Most audit products say "we have dozens of checks." We publish how each one is tested — and what that testing cannot prove. Every run goes into a public report, including the bad ones and the gaps.
A regression corpus of 1110 fixtures pins every tool's behaviour, but we write those fixtures ourselves, so it is a build gate — not evidence, and not published as such. The only measurement that can tell you anything about us is the one we do not control.
This is the only leg that can support a claim like "as good as Lighthouse." Tools with industry counterparts (Lighthouse, axe-core, Mozilla Observatory, SSL Labs, Google Rich Results Test, IAB CMP Validator, dig, Google's robots.txt parser) run against the same sites in parallel with the reference, and every disagreement lands in the public report with the date it was measured — including the rows where we come off worse.

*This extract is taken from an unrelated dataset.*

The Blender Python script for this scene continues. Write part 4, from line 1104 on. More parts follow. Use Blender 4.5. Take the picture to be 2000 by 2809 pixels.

What this does not prove. It covers 22 of our 74 tools — the rest (compliance, answer-engine readiness, regulation tracking) have no industry counterpart, so for those "as good as the leader" is not a claim anyone can make, us included. The cohort is 10 sites and does not rotate, which means a score is evidence about those 10 and not about the web. And the reference can be wrong: the first real disagreement we investigated turned out to be a bug in our reference, not in the tool — the read-out said RED until we checked it by hand.
None of these run today — they are design notes, listed so the gap is visible rather than implied. The one thing below that is real is the confidence label, and it ships on every finding.
Saying "this is compliant, this isn't" isn't enough. How the finding was produced is always visible in the report. The user can answer "how much should I trust this?" from the report itself.
Every finding's JSON output also carries mandatory method (how it was measured), limitations (caveats), and evidence.guidelines (regulator reference) fields. When an auditor asks "how did you produce this finding?" the answer comes straight from the report.
When a tool disagrees with its reference, the public report shows the gap. We fix the code and re-run, repeat until the curve goes up. We don't delete the old number.
Each daily report stays at /validation-report/archive/<date>.html. "It was 78% in February 2026, 96% in May 2026" — improvement is provable.
The customer contract carries this line: "Evidalux publishes precision/recall/agreement metrics for every plugin daily in a public report." This is a legal commitment.
Every run has its own snapshot under /validation-report/archive/ — 177 of them so far. Nothing is overwritten, so a number can be checked against the run that produced it.
Every run published — including the bad ones, and what the tests can't prove. Proof before pitch.